» **TASK INSTRUCTIONS**
Find each line with the word "Write" and copy it.

» **SOURCE DATA**
▼
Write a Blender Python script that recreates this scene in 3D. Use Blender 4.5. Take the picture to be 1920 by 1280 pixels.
▲
▼
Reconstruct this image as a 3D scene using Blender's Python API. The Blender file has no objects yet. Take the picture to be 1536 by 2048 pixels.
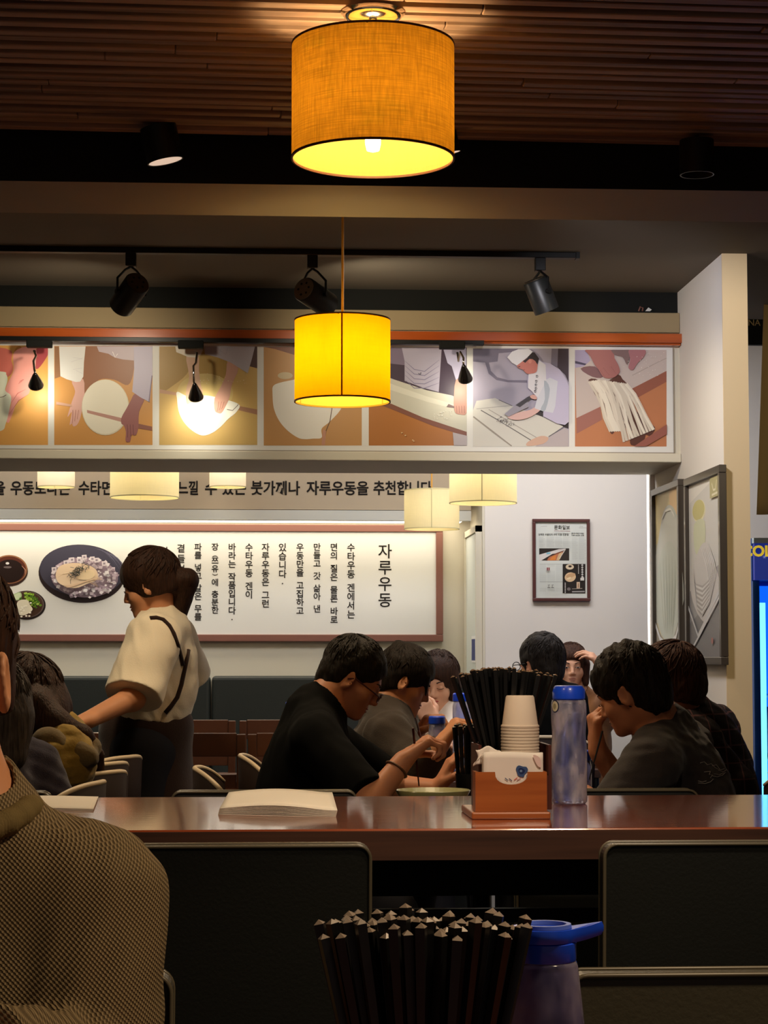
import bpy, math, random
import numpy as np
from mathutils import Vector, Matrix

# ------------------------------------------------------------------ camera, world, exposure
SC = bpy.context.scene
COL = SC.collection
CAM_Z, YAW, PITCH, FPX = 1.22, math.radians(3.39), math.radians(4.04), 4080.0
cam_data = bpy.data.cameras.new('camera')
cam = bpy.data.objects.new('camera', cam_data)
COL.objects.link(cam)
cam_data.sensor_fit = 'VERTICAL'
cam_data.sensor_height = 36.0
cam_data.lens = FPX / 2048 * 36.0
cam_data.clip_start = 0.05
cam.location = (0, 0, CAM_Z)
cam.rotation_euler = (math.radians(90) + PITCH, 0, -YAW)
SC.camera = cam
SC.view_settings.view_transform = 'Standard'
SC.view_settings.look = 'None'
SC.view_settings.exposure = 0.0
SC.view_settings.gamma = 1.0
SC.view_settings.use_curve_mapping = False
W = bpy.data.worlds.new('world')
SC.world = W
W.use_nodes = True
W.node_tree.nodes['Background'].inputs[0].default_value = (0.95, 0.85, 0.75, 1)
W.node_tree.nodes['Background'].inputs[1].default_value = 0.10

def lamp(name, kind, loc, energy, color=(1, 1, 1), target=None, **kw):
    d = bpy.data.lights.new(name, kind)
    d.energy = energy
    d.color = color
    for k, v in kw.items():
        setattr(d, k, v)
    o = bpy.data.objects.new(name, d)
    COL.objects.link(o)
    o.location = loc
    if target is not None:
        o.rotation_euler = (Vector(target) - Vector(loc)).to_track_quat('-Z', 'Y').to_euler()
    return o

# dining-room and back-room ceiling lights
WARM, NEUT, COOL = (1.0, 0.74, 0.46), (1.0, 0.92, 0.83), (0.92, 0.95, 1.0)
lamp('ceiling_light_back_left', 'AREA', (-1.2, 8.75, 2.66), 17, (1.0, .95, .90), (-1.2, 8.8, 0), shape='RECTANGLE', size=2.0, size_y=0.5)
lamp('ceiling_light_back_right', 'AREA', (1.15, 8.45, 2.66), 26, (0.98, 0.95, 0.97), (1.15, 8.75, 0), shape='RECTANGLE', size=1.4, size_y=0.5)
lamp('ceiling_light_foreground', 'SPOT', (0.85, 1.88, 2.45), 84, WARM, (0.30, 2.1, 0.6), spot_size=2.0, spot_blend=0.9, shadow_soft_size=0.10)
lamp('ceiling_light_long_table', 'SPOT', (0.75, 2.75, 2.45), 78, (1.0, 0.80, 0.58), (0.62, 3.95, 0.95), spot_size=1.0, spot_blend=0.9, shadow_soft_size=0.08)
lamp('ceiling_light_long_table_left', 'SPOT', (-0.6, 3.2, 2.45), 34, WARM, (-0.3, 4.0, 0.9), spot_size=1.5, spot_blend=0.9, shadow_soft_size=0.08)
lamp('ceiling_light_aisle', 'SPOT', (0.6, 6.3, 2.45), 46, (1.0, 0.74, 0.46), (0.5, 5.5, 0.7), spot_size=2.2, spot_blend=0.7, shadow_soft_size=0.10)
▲
▼
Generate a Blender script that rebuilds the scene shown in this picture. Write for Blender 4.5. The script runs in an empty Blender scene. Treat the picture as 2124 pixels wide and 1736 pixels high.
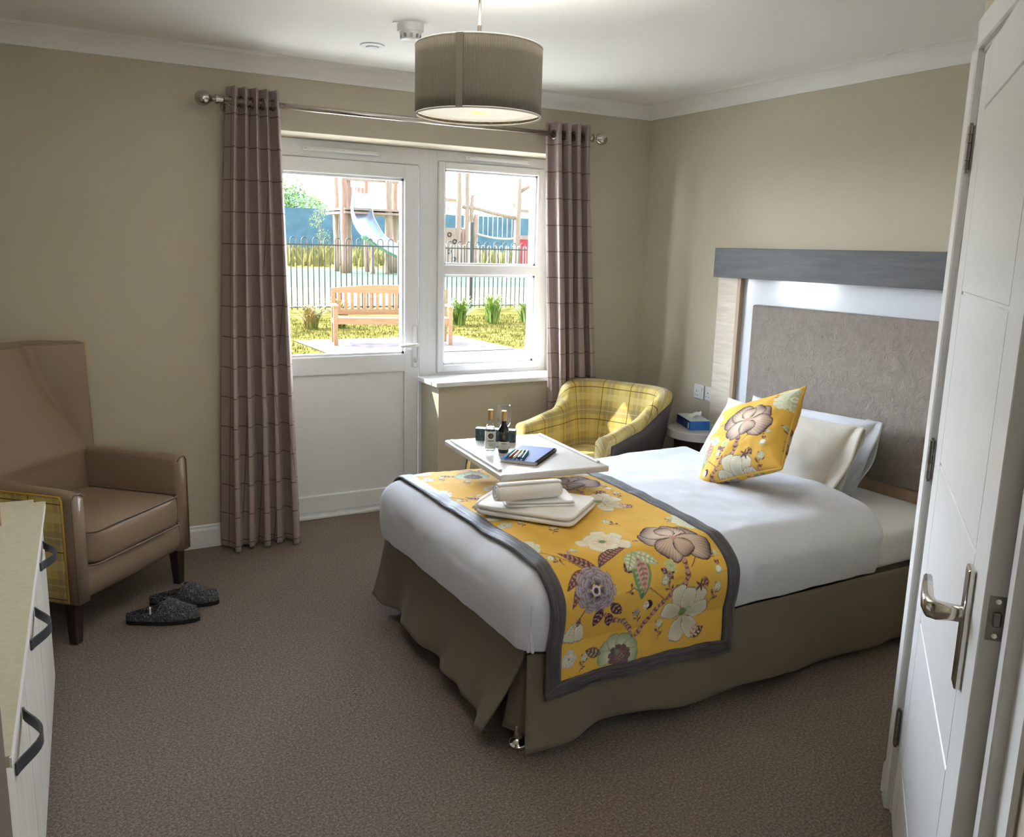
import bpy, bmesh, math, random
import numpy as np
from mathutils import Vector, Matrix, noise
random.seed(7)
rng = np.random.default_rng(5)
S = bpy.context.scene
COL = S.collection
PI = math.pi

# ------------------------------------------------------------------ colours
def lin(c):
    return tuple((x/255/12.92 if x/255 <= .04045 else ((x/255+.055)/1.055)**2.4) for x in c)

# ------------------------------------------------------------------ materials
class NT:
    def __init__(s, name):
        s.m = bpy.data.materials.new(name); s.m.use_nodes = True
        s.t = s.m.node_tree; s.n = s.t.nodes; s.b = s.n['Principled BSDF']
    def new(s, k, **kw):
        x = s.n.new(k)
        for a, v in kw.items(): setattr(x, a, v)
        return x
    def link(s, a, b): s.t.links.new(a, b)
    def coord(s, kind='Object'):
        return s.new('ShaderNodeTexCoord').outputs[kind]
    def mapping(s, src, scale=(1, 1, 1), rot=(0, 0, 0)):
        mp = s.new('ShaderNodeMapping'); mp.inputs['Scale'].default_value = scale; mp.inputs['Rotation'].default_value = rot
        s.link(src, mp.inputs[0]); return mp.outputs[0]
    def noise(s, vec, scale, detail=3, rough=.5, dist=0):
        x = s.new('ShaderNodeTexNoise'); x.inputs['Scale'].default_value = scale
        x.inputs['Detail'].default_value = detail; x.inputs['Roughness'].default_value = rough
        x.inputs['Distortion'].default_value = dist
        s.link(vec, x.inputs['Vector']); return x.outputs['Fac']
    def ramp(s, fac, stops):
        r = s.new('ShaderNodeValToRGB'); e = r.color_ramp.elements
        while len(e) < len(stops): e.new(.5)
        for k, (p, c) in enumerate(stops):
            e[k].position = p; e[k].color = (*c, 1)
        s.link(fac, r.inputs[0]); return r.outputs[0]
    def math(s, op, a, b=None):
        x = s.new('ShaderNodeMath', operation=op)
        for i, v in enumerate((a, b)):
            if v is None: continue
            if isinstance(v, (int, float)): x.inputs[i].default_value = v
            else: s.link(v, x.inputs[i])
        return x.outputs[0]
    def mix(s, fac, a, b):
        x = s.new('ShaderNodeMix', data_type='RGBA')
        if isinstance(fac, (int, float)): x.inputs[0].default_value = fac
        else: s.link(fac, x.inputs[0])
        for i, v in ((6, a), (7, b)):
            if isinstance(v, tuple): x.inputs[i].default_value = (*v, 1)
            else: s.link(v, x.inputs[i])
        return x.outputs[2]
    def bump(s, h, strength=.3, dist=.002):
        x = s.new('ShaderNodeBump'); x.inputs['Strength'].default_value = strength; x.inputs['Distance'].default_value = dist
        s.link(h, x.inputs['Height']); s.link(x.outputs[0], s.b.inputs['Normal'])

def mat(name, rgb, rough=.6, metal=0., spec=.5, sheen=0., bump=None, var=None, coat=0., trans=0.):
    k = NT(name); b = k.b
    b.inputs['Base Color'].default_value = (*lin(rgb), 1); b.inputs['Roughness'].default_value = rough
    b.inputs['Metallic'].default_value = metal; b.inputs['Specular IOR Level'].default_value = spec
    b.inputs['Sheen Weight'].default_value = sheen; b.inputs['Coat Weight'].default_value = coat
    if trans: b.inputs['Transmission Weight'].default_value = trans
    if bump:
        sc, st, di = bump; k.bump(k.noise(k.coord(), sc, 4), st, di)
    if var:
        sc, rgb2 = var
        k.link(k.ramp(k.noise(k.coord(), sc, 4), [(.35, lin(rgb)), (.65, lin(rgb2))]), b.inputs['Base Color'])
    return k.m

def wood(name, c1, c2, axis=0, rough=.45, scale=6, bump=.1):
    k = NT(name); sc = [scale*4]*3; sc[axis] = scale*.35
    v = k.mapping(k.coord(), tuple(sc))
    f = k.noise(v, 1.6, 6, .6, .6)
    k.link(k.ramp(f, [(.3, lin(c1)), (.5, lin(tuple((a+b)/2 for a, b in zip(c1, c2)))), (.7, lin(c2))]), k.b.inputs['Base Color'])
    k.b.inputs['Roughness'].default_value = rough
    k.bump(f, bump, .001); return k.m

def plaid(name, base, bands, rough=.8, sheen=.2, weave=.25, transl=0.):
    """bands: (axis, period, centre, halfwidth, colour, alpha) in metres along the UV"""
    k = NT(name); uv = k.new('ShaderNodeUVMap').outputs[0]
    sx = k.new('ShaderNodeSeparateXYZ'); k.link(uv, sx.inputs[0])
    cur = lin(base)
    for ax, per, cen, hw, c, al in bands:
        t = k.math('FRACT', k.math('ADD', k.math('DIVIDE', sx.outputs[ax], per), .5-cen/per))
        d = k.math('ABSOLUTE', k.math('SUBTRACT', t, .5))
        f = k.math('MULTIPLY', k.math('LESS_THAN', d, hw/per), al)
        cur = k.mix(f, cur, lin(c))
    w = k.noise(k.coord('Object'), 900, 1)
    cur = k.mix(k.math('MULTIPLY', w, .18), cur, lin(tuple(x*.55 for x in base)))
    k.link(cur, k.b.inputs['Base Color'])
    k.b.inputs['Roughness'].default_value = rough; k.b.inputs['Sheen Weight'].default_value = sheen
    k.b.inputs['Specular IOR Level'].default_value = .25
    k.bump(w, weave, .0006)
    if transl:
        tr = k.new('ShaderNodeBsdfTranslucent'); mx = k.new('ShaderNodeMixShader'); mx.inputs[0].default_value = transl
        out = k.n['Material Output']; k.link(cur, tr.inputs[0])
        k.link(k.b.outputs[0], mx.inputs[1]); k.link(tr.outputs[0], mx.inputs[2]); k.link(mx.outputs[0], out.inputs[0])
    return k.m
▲
» **EXERCISE RESPONSE**
Write a Blender Python script that recreates this scene in 3D. Use Blender 4.5. Take the picture to be 1920 by 1280 pixels.
Generate a Blender script that rebuilds the scene shown in this picture. Write for Blender 4.5. The script runs in an empty Blender scene. Treat the picture as 2124 pixels wide and 1736 pixels high.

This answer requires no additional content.